4) How should traders build a watchlist for 2026?

A balanced watchlist can include a global risk barometer (EUR/USD), a Japan volatility anchor (USD/JPY), a haven pair (USD/CHF), an oil-and-trade conduit (USD/CAD), and a relative-value cross (EUR/GBP).


5) Is 2026 more about trend trading or range trading?

Both can work: baseline growth can sustain ranges, but regime shifts can decisively break them. Traders often benefit from focusing on catalysts, invalidation levels, and volatility conditions rather than static patterns.


Conclusion

2026 is likely to feature persistent policy divergence, renewed yen volatility, and recurring tariff risks. The FX environment may alternate between carry-friendly conditions and shock-driven repricing. Building a watchlist around  the ten pairs above concentrates attention on the currencies most likely to reflect these dominant forces.

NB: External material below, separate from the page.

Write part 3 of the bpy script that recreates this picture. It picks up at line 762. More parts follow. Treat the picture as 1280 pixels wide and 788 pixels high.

Disclaimer: This material is for general information purposes only and is not intended as (and should not be considered to be) financial, investment, or other advice on which reliance should be placed. No opinion given in the material constitutes a recommendation by EBC or the author that any particular investment, security, transaction, or investment strategy is suitable for any specific person.